Can the following trick be expanded upon?

Question

Main Question

What is the expansion of $d^{1+\epsilon}?$

Background

I noticed the following trick (sometimes more laborious) to directly differentiate $ f(x) $ twice without differentiating it even once.

To show what I mean let $ f(x)=x^2 $

By Taylor expansion for any $f(x)$ :

Equation 1

$$ f(x+ \epsilon ) = f(x) + \epsilon f'(x) + \frac{\epsilon^2 f''(x)}{2!} + ... $$

Equation 2

$$ f(x+ \epsilon ) = (x+ \epsilon )^2 = ... + \epsilon^2 $$

Comparing the $ \epsilon^2 $ term in equation $1 $and $2 $ we get:

$$ \frac{f''(x)}{2!} = 1$$

Hence,

$$ f''(x) = 2 $$

Question

Can similar reasoning be applied for $ d^{1+\epsilon} g(x) $ where $g(x)$ is a dummy function to reveal the entire space of $ (d^n g(x)) $ on $g(x)$ ?

Answer 1

If I understand you correctly, you mean to expand

$$ d^{1+\epsilon} = \sum_{k=0}^\infty a_k d^k. $$

In general

$$ d^{1+\epsilon} = \big(1 + d - 1\big)^{1+\epsilon} = \sum_{\ell=0}^\infty \binom{1+\epsilon}{\ell} \big(d-1\big)^\ell $$

So

$$ d^{1+\epsilon} = \big(1 + d - 1\big)^{1+\epsilon} = \sum_{\ell=0}^\infty \binom{1+\epsilon}{\ell} \sum_{k=0}^\ell \binom{\ell}{k} (-1)^{\ell-k} d^k\\ = \sum_{\ell=0}^\infty \sum_{k=0}^\ell \binom{1+\epsilon}{\ell} \binom{\ell}{k} (-1)^{\ell-k} d^k\\ = \sum_{k=0}^\infty \left( \sum_{\ell=k}^\infty \binom{1+\epsilon}{\ell} \binom{\ell}{k} (-1)^{\ell-k} \right) d^k. $$

Answer 2

It is not clear to me what you are asking; I shall assume that you are asking for a method allowing one to find $f^{(n)} (x_0)$ without computing the derivatives of lower order.

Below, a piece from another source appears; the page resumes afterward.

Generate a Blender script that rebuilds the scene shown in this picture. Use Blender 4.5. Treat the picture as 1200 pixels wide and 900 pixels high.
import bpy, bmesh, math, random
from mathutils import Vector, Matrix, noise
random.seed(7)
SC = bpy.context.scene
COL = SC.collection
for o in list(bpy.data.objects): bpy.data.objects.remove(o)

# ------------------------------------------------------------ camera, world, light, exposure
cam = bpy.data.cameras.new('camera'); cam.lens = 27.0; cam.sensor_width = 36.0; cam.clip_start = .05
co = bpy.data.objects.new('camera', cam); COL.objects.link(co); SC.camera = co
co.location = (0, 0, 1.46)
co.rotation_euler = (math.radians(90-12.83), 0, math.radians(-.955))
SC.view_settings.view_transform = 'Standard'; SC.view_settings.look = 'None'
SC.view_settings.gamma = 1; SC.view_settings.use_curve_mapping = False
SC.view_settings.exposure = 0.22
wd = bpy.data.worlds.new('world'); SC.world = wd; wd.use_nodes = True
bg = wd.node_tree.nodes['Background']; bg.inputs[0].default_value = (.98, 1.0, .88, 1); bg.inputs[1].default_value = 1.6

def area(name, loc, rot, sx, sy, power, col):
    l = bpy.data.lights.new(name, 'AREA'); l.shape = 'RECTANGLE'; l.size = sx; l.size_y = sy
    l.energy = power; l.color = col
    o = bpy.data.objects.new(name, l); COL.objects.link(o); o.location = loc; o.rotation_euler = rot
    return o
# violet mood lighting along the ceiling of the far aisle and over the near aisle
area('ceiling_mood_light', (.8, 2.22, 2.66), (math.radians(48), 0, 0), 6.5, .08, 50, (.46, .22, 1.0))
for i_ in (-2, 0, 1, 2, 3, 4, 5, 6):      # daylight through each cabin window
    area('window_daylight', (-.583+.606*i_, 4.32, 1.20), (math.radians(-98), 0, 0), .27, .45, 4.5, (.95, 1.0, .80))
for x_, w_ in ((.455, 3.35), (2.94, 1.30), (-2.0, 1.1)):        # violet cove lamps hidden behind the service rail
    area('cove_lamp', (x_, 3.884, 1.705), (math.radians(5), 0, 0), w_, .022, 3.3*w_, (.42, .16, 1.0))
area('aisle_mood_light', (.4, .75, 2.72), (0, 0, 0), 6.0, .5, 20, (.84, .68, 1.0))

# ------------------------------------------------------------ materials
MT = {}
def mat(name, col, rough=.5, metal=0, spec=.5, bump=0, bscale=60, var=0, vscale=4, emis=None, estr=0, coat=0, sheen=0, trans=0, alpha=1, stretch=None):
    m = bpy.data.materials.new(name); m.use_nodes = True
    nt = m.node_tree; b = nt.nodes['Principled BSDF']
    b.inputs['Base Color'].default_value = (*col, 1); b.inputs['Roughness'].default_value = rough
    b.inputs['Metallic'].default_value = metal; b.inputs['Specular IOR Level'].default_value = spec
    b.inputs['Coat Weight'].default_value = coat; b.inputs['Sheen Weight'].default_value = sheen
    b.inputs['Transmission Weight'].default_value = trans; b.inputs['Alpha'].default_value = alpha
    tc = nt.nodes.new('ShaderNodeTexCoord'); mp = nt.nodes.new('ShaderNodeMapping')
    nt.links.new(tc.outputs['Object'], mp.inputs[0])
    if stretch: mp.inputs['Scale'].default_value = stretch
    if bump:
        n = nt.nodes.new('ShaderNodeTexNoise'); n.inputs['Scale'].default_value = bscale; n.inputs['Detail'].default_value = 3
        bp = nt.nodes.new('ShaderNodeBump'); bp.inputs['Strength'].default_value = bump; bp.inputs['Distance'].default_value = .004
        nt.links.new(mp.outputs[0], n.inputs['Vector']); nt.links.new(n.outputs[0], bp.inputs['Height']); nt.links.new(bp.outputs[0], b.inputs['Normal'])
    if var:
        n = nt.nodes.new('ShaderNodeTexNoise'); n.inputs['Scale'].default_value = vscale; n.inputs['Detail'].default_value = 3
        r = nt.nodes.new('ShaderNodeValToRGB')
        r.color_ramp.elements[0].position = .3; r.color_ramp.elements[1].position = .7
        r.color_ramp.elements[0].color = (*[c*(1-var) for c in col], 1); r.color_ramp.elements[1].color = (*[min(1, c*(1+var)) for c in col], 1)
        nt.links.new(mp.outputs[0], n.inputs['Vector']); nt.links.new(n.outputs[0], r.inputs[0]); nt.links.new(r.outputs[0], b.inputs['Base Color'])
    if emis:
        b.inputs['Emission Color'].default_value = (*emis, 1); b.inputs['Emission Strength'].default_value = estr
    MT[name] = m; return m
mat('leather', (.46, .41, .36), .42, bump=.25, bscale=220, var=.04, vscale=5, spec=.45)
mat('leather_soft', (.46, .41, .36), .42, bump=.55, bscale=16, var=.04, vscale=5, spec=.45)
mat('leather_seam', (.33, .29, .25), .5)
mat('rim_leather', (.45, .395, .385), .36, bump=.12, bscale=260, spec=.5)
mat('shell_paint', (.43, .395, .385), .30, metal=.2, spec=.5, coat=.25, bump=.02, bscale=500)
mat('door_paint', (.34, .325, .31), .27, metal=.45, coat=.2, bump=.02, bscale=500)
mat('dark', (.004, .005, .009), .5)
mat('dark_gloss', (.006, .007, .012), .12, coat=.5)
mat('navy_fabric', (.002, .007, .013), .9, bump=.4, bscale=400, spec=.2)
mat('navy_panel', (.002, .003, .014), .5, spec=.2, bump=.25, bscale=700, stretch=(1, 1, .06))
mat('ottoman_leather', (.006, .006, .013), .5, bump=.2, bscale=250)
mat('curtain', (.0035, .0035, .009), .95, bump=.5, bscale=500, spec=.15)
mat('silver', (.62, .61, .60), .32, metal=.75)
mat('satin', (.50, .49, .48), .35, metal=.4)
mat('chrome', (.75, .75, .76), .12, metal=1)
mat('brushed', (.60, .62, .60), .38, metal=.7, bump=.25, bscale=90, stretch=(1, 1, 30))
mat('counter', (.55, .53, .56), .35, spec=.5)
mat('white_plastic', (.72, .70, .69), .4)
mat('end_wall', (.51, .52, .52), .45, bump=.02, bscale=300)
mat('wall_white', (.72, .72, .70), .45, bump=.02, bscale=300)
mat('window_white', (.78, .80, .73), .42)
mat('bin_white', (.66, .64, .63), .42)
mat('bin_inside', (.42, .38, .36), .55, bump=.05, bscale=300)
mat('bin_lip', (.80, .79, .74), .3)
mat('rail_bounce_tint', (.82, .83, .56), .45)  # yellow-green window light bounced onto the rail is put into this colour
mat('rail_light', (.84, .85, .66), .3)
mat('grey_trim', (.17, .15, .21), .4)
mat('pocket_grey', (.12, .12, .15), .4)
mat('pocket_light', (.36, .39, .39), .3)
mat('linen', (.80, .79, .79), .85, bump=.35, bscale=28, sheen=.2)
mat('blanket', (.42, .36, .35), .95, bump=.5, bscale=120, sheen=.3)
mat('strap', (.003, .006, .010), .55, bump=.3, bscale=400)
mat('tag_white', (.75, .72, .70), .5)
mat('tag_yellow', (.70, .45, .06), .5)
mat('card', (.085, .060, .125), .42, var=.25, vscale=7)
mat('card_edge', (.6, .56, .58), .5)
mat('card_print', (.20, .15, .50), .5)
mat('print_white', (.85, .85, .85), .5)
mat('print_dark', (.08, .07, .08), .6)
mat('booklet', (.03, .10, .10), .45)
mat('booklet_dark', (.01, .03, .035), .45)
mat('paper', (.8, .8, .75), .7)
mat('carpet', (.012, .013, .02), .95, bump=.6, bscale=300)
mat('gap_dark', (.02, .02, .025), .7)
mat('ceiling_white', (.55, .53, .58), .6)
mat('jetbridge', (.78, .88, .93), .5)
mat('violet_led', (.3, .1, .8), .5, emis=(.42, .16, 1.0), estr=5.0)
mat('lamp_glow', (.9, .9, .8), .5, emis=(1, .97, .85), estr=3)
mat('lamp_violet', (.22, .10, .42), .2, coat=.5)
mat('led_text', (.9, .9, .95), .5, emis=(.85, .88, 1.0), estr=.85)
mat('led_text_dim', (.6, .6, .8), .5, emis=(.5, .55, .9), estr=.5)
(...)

Since your example uses Taylor series, let us restrict to the case when $f$ is real-analytic on $(a,b)$. Then $f$ admits an extension $F : D = \mathring D \subset \Bbb C \to \Bbb C$, with $(a,b) \subset D$ and $F$ complex-analytic. Now, choose a simple closed contour $\gamma \subset D$ surrounding $x_0 \in (a,b)$. Then, according to Cauchy's integral formula, $f^{(n)} (x_0) = \frac {n!} {2 \pi \Bbb i} \oint \limits _\gamma \frac {f(z)} {(z-x_0) ^{n+1}} \Bbb d z$ with $\gamma$ oriented counterclockwisely.

For $f$ being no longer analytic, but smooth and absolutely integrable on $\Bbb R$, another approach would be to use a basic idea from the theory of the Fourier transform. If $\widehat f (p) = \frac 1 {\sqrt {2 \pi}} \int \limits _{- \infty} ^\infty \Bbb e ^{- \Bbb i p x} f(x) \Bbb d x$ then one can prove that $\widehat {f^{(n)}} (p) = (\Bbb i p)^n \widehat f (p)$, so that $f^{(n)}$ can be obtained with the aid of the inverse Fourier transform: $f^{(n)} (x) = \frac 1 {\sqrt {2 \pi}} \int \limits _{- \infty} ^\infty \Bbb e ^{ \Bbb i p x} (\Bbb i p)^n \widehat f (p) \Bbb d p$.

A similar result could be obtained if one worked with the Laplace transform instead of the Fourier one.